A child is created with two parents and should be able to maintain a relationship with both throughout their lives. Whether this includes frequent contact, overnight access or shared living accommodations – the bond between both parents should be strong, for the best interest of the child. Far too many times, common situations arise that can cause grieve and anxiety for your children – that you may not be aware of.
Here are three things that can cause your child stress over the divorce that you need to avoid.
Keep Information About Divorce Basic
Children should be kept from any adult conversations or discussions pertaining to the divorce – especially if this includes reasons behind the split. It is never appropriate to mention infidelity to a child, nor is it appropriate to state specific reasons behind the split. Make sure that all conversations with friends and family are kept away from the children, as overhearing parts of adult discussions can lead to their own conclusions. Keep information about the divorce basic, with reasons of “it’s just not working out anymore” or “we’re just not getting along anymore”.

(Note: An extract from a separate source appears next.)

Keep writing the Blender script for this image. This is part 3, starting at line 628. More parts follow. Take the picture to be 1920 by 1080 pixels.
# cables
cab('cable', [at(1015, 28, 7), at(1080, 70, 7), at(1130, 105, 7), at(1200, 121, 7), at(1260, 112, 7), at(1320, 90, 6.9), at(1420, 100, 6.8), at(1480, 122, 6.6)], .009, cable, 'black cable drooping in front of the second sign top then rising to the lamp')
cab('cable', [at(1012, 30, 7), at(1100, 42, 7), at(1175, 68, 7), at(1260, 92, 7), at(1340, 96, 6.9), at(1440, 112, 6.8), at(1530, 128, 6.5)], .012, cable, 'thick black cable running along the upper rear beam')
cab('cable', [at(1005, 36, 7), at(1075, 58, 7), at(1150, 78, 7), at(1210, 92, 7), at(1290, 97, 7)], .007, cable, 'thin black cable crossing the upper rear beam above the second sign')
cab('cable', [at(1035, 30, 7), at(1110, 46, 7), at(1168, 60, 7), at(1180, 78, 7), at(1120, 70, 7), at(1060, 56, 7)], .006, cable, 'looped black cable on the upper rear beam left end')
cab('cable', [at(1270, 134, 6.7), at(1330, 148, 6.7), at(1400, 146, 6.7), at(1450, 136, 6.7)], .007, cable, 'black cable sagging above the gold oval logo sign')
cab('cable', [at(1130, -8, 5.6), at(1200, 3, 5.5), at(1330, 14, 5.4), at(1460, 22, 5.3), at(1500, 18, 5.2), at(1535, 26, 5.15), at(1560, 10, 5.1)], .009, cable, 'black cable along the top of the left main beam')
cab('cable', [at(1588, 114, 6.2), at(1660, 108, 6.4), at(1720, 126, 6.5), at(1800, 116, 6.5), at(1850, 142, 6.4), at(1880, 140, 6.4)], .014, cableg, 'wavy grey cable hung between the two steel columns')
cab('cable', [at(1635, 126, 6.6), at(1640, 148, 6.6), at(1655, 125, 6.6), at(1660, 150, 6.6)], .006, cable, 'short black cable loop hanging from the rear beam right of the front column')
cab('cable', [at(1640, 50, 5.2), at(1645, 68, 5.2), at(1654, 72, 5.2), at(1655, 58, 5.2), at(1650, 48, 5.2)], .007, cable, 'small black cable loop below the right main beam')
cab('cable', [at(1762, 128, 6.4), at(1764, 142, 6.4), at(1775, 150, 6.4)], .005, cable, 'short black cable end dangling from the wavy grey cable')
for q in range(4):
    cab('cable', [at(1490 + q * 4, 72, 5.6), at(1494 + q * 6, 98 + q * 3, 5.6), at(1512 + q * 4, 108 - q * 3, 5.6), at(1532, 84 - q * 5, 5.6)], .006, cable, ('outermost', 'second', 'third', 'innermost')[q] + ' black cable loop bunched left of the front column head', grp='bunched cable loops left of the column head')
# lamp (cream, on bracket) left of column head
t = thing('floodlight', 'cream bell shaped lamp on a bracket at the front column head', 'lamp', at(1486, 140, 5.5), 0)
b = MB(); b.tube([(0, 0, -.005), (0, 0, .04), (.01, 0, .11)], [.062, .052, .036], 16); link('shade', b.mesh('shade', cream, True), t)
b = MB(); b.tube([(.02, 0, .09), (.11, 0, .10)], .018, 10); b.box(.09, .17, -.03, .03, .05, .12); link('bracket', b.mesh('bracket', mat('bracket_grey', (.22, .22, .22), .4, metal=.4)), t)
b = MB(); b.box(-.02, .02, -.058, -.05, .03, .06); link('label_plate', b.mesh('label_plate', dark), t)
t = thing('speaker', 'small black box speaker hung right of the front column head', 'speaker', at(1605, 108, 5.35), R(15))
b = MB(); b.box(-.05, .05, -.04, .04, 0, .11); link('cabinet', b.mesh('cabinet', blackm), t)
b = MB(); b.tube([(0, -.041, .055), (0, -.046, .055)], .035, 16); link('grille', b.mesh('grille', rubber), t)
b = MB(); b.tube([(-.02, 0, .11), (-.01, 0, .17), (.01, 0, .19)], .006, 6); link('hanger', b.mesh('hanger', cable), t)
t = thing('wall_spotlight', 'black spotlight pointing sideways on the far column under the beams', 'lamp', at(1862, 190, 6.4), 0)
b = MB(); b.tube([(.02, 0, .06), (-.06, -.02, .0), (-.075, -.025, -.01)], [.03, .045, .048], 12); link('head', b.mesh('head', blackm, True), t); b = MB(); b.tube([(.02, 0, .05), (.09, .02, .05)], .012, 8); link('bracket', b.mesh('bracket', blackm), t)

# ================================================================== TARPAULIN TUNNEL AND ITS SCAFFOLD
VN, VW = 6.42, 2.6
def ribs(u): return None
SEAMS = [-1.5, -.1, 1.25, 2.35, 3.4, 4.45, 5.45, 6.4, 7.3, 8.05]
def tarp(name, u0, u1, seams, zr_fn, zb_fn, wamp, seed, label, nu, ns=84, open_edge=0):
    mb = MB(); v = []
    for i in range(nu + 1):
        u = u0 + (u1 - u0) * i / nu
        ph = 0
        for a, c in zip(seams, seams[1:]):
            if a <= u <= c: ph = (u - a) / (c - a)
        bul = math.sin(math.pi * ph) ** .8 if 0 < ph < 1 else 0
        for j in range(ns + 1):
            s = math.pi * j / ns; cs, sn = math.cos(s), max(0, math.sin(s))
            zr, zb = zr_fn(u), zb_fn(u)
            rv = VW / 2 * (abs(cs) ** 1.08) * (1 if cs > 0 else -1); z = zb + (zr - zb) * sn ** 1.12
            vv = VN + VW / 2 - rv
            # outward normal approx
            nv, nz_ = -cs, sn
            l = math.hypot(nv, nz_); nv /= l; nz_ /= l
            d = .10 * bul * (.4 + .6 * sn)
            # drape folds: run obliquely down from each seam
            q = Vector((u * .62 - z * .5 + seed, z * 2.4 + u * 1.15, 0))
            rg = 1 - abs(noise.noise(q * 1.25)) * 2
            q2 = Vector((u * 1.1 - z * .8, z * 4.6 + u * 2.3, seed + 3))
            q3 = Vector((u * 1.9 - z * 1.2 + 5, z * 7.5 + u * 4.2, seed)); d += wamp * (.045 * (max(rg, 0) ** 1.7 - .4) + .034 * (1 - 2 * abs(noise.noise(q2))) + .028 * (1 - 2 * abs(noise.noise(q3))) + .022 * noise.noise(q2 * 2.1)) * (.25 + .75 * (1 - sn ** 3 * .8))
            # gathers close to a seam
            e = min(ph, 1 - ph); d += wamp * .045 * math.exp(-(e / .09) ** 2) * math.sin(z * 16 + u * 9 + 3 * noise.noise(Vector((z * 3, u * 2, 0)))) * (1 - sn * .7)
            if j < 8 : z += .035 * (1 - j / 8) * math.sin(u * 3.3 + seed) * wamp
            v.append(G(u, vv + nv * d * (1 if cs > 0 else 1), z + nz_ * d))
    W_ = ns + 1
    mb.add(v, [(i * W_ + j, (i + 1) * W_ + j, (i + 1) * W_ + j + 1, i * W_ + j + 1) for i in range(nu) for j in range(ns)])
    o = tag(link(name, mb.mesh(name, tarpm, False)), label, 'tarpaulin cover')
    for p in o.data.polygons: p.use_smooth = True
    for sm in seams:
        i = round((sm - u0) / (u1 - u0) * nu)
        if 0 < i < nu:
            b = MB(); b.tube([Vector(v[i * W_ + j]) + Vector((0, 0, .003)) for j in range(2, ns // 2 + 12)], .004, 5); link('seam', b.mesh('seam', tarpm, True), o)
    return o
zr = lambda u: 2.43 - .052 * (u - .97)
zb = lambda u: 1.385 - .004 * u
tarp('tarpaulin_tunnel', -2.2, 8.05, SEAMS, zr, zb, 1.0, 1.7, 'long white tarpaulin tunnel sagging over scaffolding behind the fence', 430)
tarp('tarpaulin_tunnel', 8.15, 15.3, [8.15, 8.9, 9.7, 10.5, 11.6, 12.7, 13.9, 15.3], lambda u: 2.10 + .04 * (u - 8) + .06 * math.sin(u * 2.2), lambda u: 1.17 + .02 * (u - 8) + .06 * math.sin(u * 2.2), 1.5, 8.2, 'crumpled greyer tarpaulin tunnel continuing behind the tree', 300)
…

Keep Negativity to Yourself
Never mention anything negative about your spouse to your children, including any support or access visits. Remember that a child deserves a happy relationship with both parents, even if you believe otherwise. Make sure you ask friends and family members to limit conversations about the other party to private chats – when your children are in bed or when they’re not in the home. Calling your spouse names can cause stress and hurt as they feel they have to choose between the parents – which shouldn’t be the case.
Never Argue or Fight in Front of the Children
Kids are sponges – they absorb everything they see and hear, using it to form an opinion on the situation. Creating negative environments (with fights, screaming or physical altercations) does nothing but teach the child that the new change is a negative one. Regardless of the situation, make the commitment to never bring conversations or disagreements up in front of the kids – saving important conversations for other times that the two of you can discuss things privately and calmly.
Don’t Put Blame on the Other Parent
Similar to that of the reasoning behind the divorce, it’s important that children not hear a parent blaming another for the separation. This is true for any situation in which a child wants answers, “why does daddy have to leave?” should not be answered with “because he wants to start a new family.” Instead, offer a simple explanation of, “he doesn’t live here anymore.”
By shifting the focus away from hurt and blame, your children will begin adapting to the new environment – without feeling like they have to take sides or make judgements against the “lesser” parent. The ability to absorb into the new routine will become less painful for everyone involved if both parents commit to being pleasant and courteous.